Tank Engine said:
I know that I'm taking this sentence out of context, but it links in with a point I wanted to make which also relates to the IQ^2 debate that the Hitch posted. Often, religious labels get attached to people because of the families or countries they were born in. Why is the UK a christian country? I guess because in the past 1,500 years Christianity has been the most prominent religion there. Many people there would probably describe themselves as Christians although their religious observance is limited to at most carol singing at Christmas.
Firstly, religion should be the choice of an individual and not some form of cultural osmosis. A year or two ago I read a book of interviews with around 20 Polish atheists and agnostics. One thing that rang a bell with me was that one of them said that many people treated him as if he were missing something like a limb. People could not understand that his atheism was a positive choice rather than a lack of belief.
Secondly, I watched the first two speakers of the IQ^2 debate. The proposal was "This house believes we would be better off without religion", which can be seen as a question of opinion and so even if they argued until the end of the solar system, there would still be holes in the arguments. Hitchens described the religious background to many conflicts. One problem with his argument (as I touched on above) is that religion interacts with other factors like nationality (and politics). For centuries, being Catholic would have been seen by Polish or Irish nationalists as part of their identity in opposition to say "British Protestantism" or "Russian Orthoxody", even if that Catholic identity did not involve any real religious belief. That is to say that religion is tied up with tribalism, which is a necessary precursor to institutionalised religion. On the other hand, it is true that religion (or at least religious labels) is used in perpetuating "tribal divisions". For example, in the Western media (unless there was a particularly in depth article, which did not occur very often) Serbs were Serbs (not Orthodox), Croatians were Croatians (not Catholic), but Bosnians were Muslim.

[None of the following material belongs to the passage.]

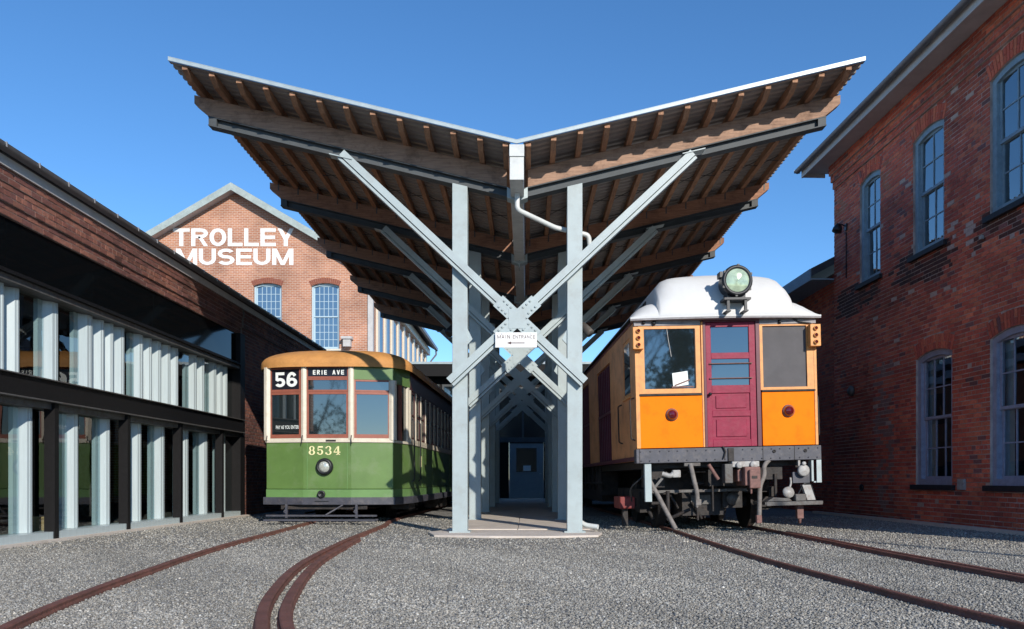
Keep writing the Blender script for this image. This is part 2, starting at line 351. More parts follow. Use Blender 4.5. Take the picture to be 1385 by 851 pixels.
def text(name, body, m, parent, box, plane, off=0.0, ext=.004, space=1.0):
    """flat lettering fitted to box=(a0,a1,z0,z1); plane maps (a,z,d)->xyz with d outward"""
    cu = bpy.data.curves.new(name, 'FONT'); cu.body = body; cu.offset = off; cu.space_character = space; cu.resolution_u = 3
    tmp = bpy.data.objects.new(name, cu); COL.objects.link(tmp)
    bpy.context.view_layer.update()
    me0 = bpy.data.meshes.new_from_object(tmp.evaluated_get(bpy.context.evaluated_depsgraph_get()))
    vs = [v.co.copy() for v in me0.vertices]; fs = [tuple(p.vertices) for p in me0.polygons]
    bpy.data.objects.remove(tmp); bpy.data.curves.remove(cu)
    ax = [v.x for v in vs]; ay = [v.y for v in vs]; x0, x1, y0, y1 = min(ax), max(ax), min(ay), max(ay)
    a0, a1, z0, z1 = box
    mb = MB(); mb.add([plane(a0 + (v.x-x0)/(x1-x0)*(a1-a0), z0 + (v.y-y0)/(y1-y0)*(z1-z0), ext) for v in vs], fs)
    bpy.data.meshes.remove(me0)
    return mb.build(name, m, parent)

def vis_px(p):   # pixel size per metre and whether a world point is in the frame
    if p[1] < .3: return 0
    x = 712 + 1077*p[0]/p[1]; y = 648 - 1077*(p[2]-CAMH)/p[1]
    return 1077/p[1] if (-5 < x < 1390 and -5 < y < 856) else 0

# ------------------------------------------------------------------ brick walls
CH = .0745; BL = .213; J = .0135
from mathutils import noise as mn
def blotch(u, z, s=1.0): return mn.fractal(Vector((u*s*.55, z*s*.8, 3.7)), .8, 2.1, 4)
def brick_tone(kind, u, z):
    r = random.random()
    if kind == 'old':
        base = random.choice([(.37,.076,.042), (.32,.064,.038), (.38,.088,.047), (.28,.058,.038), (.35,.074,.042), (.41,.11,.057)])
        if r < .03: base = (.14,.055,.05)
    else:
        base = random.choice([(.185,.072,.048), (.155,.058,.042), (.21,.085,.058), (.13,.052,.042)])
    k = random.uniform(.85, 1.12)*(1.45 if kind == 'old' else 1.1)*max(.5, min(1.25, 1 + .55*blotch(u, z)))
    return tuple(c*k for c in base)
def arch(op):
    ua, ub, za, zs, rise = op; wd = ub - ua
    if rise <= 0: return None
    Rr = (wd*wd/4 + rise*rise)/(2*rise); return ((ua+ub)/2, zs + rise - Rr, Rr)
def brickwall(root, wm, P, u0, u1, z0, z1, ops=(), kind='old', tone=None, ring=.26, parts=300, topfn=None,
              mort='mortar', depth=.25, corbel=None, header_every=6, reveal='mortar'):
    """P(u,d,z)->local; d outward. wm = world matrix of root (to pick the largest bricks)."""
    stuff = MB(); mor = MB(); cand = []
    tone = tone or (lambda u, z: brick_tone(kind, u, z))
    n = int((z1 - z0)/CH); 
    for i in range(n + 1):
        za = z0 + i*CH; zb = min(za + CH, z1); zm = (za+zb)/2
        if zb - za < .02: continue
        pr = corbel(zm) if corbel else 0
        iv = [(u0, u1)]
        if topfn:
            t = topfn(zm)
            if t is None: continue
            iv = [t]
        for op in ops:
            a, b, oz, zs, rise = op; bl = None
            if oz <= zm <= zs: bl = (a, b)
            elif zm > zs and rise > 0:
                c, zc, Rr = arch(op); q = (Rr + ring)**2 - (zm - zc)**2
                if q > 0: hw_ = min(q**.5, (zm - zc)*math.tan(math.asin((b-a)/2/Rr)) + .006); bl = (c - hw_, c + hw_)
            if bl:
                nv = []
                for (s, e) in iv:
                    if bl[1] <= s or bl[0] >= e: nv.append((s, e)); continue
                    if bl[0] > s + .02: nv.append((s, bl[0]))
                    if bl[1] < e - .02: nv.append((bl[1], e))
                iv = nv
        hdr = header_every and i % header_every == header_every - 1
        Lb = BL/2 if hdr else BL
        for (s, e) in iv:
            # mortar backing, with returns
            d = -.005 + pr
            mor.frame(P(s, d, za), Vector(P(e, d, za)) - Vector(P(s, d, za)), Vector(P(s, d-depth, za)) - Vector(P(s, d, za)), (0, 0, zb-za))
            k = math.floor((s - u0)/Lb); x = u0 + k*Lb + (Lb/2 if i % 2 else 0)
            if x > s: x -= Lb
            while x < e:
                a = max(x, s); b = min(x + Lb, e)
                if b - a > .03:
                    p = random.uniform(-.003, .004) + pr; cl = tone((a+b)/2, zm)
                    a2, b2 = a + (J/2 if a > s + 1e-4 else .001), b - (J/2 if b < e - 1e-4 else .001)
                    wob = random.uniform(-.0015, .0015)
                    cand.append((a2, b2, za + J/2 + wob, zb - J/2 + wob, p, cl))
                x += Lb
    # largest in view become parts
    sc = []
    for idx, (a, b, c, d, p, cl) in enumerate(cand):
        q = wm @ Vector(P((a+b)/2, p, (c+d)/2)); v = vis_px(q)
        if v and b - a > .15:
            qa = wm @ Vector(P(a, p, c)); qb = wm @ Vector(P(b, p, c))
            sc.append((abs(1077*(qa.x/max(qa.y,.3) - qb.x/max(qb.y,.3)))*v*.06, idx))
    sc.sort(reverse=True); chosen = set(i for _, i in sc[:parts])
    meshes = {}
    for idx, (a, b, c, d, p, cl) in enumerate(cand):
        if idx in chosen:
            o = P(a, p, c); X = Vector(P(b, p, c)) - Vector(o); Y = Vector(P(a, p-.03, c)) - Vector(o)
            key = (round(b-a, 2), round(cl[0]*25))
            if key not in meshes:
                mb = MB(); mb.frame((0,0,0), X, Y, (0,0,CH-J), cl); ob = mb.build('brick', 'brick', root); meshes[key] = ob.data
                ob.location = o
            else:
                ob = bpy.data.objects.new('brick', meshes[key]); COL.objects.link(ob); ob.parent = root; ob.location = o
        else:
            o = P(a, p, c); X = Vector(P(b, p, c)) - Vector(o); Y = Vector(P(a, p-.03, c)) - Vector(o)
            stuff.frame(o, X, Y, (0,0,d-c), cl)
    # arches
    for op in ops:
        A = arch(op)
        if not A: continue
        c, zc, Rr = A; half = (op[1]-op[0])/2; an = math.asin(min(1, half/Rr)); nb = max(6, int(2*an*(Rr+ring/2)/.078))
        pr = corbel(op[3]) if corbel else 0
        for k in range(nb):
            t0 = -an + 2*an*k/nb; t1 = -an + 2*an*(k+1)/nb; g = .0075/(Rr+ring/2)
            def pt(t, r, d): return P(c + math.sin(t)*r, d, zc + math.cos(t)*r)
            pp = random.uniform(0, .004) + pr
            e = Vector(P(0, -.05, 0)) - Vector(P(0, 0, 0))
            hs = [(Rr + .002, Rr + ring/2 - .005), (Rr + ring/2 + .005, Rr + ring - .002)] if k % 2 else [(Rr + .002, Rr + ring - .002)]
            for (ra, rb) in hs:
                stuff.prism([pt(t0+g, ra, pp), pt(t1-g, ra, pp), pt(t1-g, rb, pp), pt(t0+g, rb, pp)], e, tone(c, zc+Rr+ring))
            e2 = Vector(P(0, -depth, 0)) - Vector(P(0, 0, 0))
            mor.prism([pt(t0, Rr, pr-.008), pt(t1, Rr, pr-.008), pt(t1, Rr+ring+.03, pr-.008), pt(t0, Rr+ring+.03, pr-.008)], e2)
    s = stuff.build('brickwork', 'brick', root); s['kind'] = 'stuff'
    mor.build('wall', mort, root)

# sash windows ------------------------------------------------------
def sash_window(root, P, op, cols, rows, m='sash', sill=True, gl='sash_glass', d=-.045, deep=.14, single_panes=True, curtain=False, label=None):
    ua, ub, za, zs, rise = op; A = arch(op); fw = .10 if single_panes else .075
    def outline(inset, n=10):
        a, b, z = ua + inset, ub - inset, za + inset
        pts = [(b, z), (a, z)]
        if A:
            c, zc, Rr = A; r = Rr - inset; an = math.asin(min(1, (b-a)/2/r))
            for k in range(n+1):
                t = -an + 2*an*k/n; pts.append((c + math.sin(t)*r, zc + math.cos(t)*r))
        else: pts += [(a, zs - inset), (b, zs - inset)]
        return pts
    fr = MB(); O = outline(.0); I = outline(fw); n = len(O)
    for k in range(n):
        k2 = (k+1) % n
        fr.prism([P(O[k][0], d, O[k][1]), P(O[k2][0], d, O[k2][1]), P(I[k2][0], d, I[k2][1]), P(I[k][0], d, I[k][1])],
                 Vector(P(0, d-deep, 0)) - Vector(P(0, d, 0)))
    win = fr.build('window', m, root)
    if label: win['label'] = label
    a, b, z0, z1 = ua + fw, ub - fw, za + fw, (A[1] + A[2] if A else zs) - fw
    zm = (z0 + z1)/2; sw = .05
    # two sashes; the lower stands behind the upper
    for (lo, hi, dd) in ((zm - .02, z1, d - .05), (z0, zm + .02, d - .085)):
        sm = MB()
        def bx(u0_, u1_, w0, w1, da, db):
            sm.frame(P(u0_, da, w0), Vector(P(u1_, da, w0)) - Vector(P(u0_, da, w0)), Vector(P(u0_, db, w0)) - Vector(P(u0_, da, w0)), (0,0,w1-w0))
        top = hi
        bx(a, a+sw, lo, top, dd, dd-.034); bx(b-sw, b, lo, top, dd, dd-.034)
        bx(a+sw, b-sw, lo, lo+sw, dd, dd-.034); bx(a+sw, b-sw, top-sw, top, dd, dd-.034)
        ia, ib, ja, jb = a+sw, b-sw, lo+sw, top-sw
        for i in range(1, cols): u = ia + (ib-ia)*i/cols; bx(u-.011, u+.011, ja, jb, dd-.004, dd-.028)
        for i in range(1, rows): z = ja + (jb-ja)*i/rows; bx(ia, ib, z-.010, z+.010, dd-.006, dd-.027)
        sm.build('sash', m, win)
        if single_panes:
            for i in range(cols):
                for j in range(rows):
                    pm = MB(); u0_, u1_ = ia+(ib-ia)*i/cols, ia+(ib-ia)*(i+1)/cols; w0, w1 = ja+(jb-ja)*j/rows, ja+(jb-ja)*(j+1)/rows
                    tl = random.uniform(-.004, .004)
                    pm.add([P(u0_, dd-.018, w0), P(u1_, dd-.018-tl*.5, w0), P(u1_, dd-.018+tl, w1), P(u0_, dd-.018+tl, w1)], [(0,1,2,3)])
                    pm.build('pane', gl, win)
        else:
            pm = MB(); pm.add([P(ia, dd-.018, ja), P(ib, dd-.018, ja), P(ib, dd-.018, jb), P(ia, dd-.018, jb)], [(0,1,2,3)])
            pm.build('glazing', gl, win)
    if sill:
        sl = MB(); e = .09
        sl.frame(P(ua-e, .07, za-.09), Vector(P(ub+e, .07, za-.09)) - Vector(P(ua-e, .07, za-.09)), Vector(P(ua-e, d, za-.09)) - Vector(P(ua-e, .07, za-.09)), (0,0,.09))
        sl.build('sill', 'sill', win, .006)
    # room behind the glass
    rm = MB(); dd = d - .9
    A0, B0, Z0, Z1 = ua-.3, ub+.3, za-.3, z1+.3
    q = [P(A0, dd, Z0), P(B0, dd, Z0), P(B0, dd, Z1), P(A0, dd, Z1)]; f = [P(A0, d-.13, Z0), P(B0, d-.13, Z0), P(B0, d-.13, Z1), P(A0, d-.13, Z1)]
    rm.add(q + f, [(0,1,2,3), (0,4,5,1), (1,5,6,2), (2,6,7,3), (3,7,4,0)])
    rm.build('room_lining', 'room', win)
    if curtain:
        for (ca, cb) in ((ua+.02, ua+.02+(ub-ua)*curtain), (ub-(ub-ua)*curtain*.6, ub-.02)):
            rows_ = []
            for zz in (z0, z1):
                rows_.append([P(ca + (cb-ca)*k/16, d-.2+.02*math.sin(k*1.9), zz) for k in range(17)])
            cm = MB(); cm.grid(rows_); cm.build('curtain', 'curtain', win)
    return win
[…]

With regard to Dr. Smythie, who was the first to oppose the proposal. True, religious feelings have been foremost in the creation of beautiful temples. I couldn't help but feeling awe at the beauty of Chartres Cathedral. However, I also wonder about what lengths common men were put to, in order to build such monuments, since the church's power was huge. Also, a lack of religion certainly does not mean a lack of appreciation of beauty or the creative arts. I find the vast majority of religious art to be formulaic (possibly because there is so much of it) and arguably the greatest (and my favourite by a long way) from that genre is Caravaggio, who definitely was not one of the church's most beloved sons.
Smythie also argued that the proposal was senseless, since by nature we are all spiritual. My impressions are that the spirituality of many (possibly the majority of) people is a minor aspect of their lives and results in many cases from the fact that religious observance or allegiance results from the social acceptance of such acts. He seemed to argue that religious observance led to social cohesion. However, it also promoted tribalism and social control. Enough for now.

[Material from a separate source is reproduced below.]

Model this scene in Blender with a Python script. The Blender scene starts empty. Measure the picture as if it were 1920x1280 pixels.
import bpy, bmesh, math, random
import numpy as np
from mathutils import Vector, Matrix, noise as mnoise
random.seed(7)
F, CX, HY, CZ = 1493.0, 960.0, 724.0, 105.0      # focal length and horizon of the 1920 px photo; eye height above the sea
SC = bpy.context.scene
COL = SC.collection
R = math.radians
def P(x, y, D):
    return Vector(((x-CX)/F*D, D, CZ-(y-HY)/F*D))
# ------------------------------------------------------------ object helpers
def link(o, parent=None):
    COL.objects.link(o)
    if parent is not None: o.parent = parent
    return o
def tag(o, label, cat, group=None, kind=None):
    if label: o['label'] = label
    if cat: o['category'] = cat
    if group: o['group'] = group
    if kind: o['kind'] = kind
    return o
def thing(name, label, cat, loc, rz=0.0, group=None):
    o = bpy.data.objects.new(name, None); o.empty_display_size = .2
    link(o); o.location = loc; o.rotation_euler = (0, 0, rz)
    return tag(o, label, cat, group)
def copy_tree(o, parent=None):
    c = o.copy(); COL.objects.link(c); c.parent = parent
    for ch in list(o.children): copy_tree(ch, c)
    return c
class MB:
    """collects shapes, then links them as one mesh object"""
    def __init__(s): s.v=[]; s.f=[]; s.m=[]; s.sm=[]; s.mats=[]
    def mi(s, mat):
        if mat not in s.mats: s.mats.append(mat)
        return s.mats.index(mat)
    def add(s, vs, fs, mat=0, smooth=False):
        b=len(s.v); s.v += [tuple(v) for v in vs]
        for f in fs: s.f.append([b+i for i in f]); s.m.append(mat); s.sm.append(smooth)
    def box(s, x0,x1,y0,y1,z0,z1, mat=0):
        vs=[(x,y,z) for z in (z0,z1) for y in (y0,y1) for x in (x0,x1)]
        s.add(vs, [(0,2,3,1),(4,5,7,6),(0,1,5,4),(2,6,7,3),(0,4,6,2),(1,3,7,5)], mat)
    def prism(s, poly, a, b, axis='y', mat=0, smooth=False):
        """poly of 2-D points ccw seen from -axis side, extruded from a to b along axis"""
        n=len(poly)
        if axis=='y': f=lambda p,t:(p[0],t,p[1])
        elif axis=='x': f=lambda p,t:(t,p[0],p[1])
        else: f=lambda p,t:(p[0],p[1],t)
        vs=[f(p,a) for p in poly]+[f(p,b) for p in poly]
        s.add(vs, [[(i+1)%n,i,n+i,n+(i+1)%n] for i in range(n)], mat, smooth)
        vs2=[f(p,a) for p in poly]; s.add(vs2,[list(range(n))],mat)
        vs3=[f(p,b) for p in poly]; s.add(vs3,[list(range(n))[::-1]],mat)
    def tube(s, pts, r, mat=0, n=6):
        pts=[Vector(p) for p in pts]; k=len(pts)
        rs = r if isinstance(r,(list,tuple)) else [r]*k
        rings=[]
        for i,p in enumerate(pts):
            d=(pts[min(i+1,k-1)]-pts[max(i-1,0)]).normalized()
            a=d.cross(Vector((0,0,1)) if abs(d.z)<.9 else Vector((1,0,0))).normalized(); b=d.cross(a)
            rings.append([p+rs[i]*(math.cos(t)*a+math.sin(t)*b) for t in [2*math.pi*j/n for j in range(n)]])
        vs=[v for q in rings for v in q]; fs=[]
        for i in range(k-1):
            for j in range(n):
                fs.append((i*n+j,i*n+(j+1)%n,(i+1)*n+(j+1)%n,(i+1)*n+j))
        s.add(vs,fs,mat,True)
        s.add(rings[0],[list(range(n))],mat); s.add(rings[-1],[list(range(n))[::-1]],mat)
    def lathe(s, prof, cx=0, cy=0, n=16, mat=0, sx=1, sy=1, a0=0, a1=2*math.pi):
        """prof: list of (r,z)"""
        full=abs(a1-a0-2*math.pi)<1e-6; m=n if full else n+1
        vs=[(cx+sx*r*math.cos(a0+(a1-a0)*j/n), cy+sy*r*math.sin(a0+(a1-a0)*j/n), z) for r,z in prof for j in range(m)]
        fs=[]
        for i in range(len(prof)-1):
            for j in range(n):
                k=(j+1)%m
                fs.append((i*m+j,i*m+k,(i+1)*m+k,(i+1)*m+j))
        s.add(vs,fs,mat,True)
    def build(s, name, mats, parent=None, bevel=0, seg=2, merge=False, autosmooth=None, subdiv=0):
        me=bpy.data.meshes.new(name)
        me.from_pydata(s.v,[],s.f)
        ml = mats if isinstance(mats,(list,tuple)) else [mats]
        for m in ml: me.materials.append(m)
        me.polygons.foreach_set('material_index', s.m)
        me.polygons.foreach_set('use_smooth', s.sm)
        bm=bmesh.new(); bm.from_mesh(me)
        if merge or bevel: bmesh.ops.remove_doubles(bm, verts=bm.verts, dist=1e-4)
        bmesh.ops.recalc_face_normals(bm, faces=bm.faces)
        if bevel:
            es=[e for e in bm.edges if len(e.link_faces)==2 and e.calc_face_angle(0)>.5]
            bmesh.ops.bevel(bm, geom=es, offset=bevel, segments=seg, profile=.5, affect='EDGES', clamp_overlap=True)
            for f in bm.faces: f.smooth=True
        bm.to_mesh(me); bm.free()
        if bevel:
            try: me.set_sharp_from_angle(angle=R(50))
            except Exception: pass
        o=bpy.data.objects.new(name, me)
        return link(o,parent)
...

What you talk about here, in several ways, is allied to what I brought up several pages ago: that is, building a core religious identity, with all its subsequent articulations.

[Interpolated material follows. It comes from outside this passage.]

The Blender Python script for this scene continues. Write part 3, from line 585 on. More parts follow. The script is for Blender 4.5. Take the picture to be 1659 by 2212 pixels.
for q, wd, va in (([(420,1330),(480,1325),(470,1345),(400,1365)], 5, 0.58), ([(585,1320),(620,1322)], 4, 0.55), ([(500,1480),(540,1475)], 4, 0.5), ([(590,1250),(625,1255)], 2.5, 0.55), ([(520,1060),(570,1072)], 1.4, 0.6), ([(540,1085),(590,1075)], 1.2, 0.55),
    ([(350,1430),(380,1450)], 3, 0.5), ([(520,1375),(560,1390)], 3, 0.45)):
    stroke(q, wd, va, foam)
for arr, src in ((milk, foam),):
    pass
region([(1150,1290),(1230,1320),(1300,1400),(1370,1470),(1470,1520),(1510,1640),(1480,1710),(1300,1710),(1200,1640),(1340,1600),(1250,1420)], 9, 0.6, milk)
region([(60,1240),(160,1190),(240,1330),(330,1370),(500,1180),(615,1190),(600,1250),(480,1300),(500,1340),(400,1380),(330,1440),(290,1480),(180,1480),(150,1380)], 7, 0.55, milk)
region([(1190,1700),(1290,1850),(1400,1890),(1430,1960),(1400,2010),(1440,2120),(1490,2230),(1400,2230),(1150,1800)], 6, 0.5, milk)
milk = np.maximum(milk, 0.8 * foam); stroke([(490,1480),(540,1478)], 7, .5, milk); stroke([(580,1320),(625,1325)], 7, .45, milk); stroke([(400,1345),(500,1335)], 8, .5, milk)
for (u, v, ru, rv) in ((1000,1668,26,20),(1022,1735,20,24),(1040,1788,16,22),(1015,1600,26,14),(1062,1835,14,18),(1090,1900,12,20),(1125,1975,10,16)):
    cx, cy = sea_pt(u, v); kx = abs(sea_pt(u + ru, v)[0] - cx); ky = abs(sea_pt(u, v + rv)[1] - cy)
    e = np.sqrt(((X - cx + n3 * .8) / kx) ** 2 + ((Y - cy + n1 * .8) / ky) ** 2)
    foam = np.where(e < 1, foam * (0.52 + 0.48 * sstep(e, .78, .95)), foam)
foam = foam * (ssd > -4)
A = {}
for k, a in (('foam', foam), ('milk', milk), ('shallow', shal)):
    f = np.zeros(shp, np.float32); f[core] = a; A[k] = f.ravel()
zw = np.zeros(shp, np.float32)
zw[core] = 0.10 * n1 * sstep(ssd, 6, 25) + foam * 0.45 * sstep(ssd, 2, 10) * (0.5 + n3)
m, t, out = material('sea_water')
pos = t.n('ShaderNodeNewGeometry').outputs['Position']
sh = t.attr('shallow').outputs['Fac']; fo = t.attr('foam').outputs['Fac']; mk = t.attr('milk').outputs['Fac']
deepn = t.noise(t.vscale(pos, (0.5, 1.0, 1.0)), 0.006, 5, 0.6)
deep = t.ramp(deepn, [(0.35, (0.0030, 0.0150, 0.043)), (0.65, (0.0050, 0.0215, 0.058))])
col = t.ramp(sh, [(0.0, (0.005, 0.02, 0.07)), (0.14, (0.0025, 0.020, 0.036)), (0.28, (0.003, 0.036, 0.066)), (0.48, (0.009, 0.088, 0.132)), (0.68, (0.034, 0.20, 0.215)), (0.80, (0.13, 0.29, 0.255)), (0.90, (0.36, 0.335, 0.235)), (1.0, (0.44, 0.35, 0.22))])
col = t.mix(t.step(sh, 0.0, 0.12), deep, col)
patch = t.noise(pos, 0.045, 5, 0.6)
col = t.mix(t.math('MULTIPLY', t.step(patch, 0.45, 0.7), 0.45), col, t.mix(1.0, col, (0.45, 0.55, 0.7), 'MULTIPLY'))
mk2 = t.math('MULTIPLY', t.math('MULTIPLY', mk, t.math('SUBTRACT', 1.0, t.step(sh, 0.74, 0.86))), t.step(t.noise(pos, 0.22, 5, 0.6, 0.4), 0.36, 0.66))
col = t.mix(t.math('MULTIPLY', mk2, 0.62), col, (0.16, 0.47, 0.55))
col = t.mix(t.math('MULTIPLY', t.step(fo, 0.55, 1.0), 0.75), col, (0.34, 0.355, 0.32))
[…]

At a certain point, in the Western tradition (with its Near Eastern affiliates - which means having its roots in the Classical World and the Ancient Roman Empire), the society abandoned its pagan origins and became molded under the sway of orthodox Christianity. Now this represented a change in world view and hence identity.
The process was not, of course, immediate, but rather developed over many centuries and, as such, so to was there a gradual transformation in the style of Western architecture and the arts.
I think to a great extent that Christian beliefs found, because they needed to find, an appropriate expression in the religious buildings and sacred art in the culture; because it was within this context that the new tradition, with its beliefs and values, was going to transform society and build its new identity and ideology.
How was the Christian faith thus going to replace the old culture, as far as the official art and architecture of the public spaces of the cities in the Western and Near Eastern worlds? The Near East found its solutions in the buildings and glittering, gilded mosaics of Byzantine orthodoxy, whereas the Catholic West in Europe found them in various stylistic movements over time, among which was the Gothic era in the Late Middle Ages and its cathedrals like Chartres, which even a non-believer like myself (like you) can appreciate as an architectural masterpiece, not just of a religion, but of a civilization.
This is why, while I do not personally find any need for religion, and in fact have a natural distaste for belief and dogma in general, I can nonetheless find value in the inspired culture that religion actually gave us in the realms of architecture and the arts.
These things were also the propaganda and the glue that, following the demise of tha ancient Roman world, has given the West its most rooted identity down to post-modernity and globalizzation. What might be called its canon.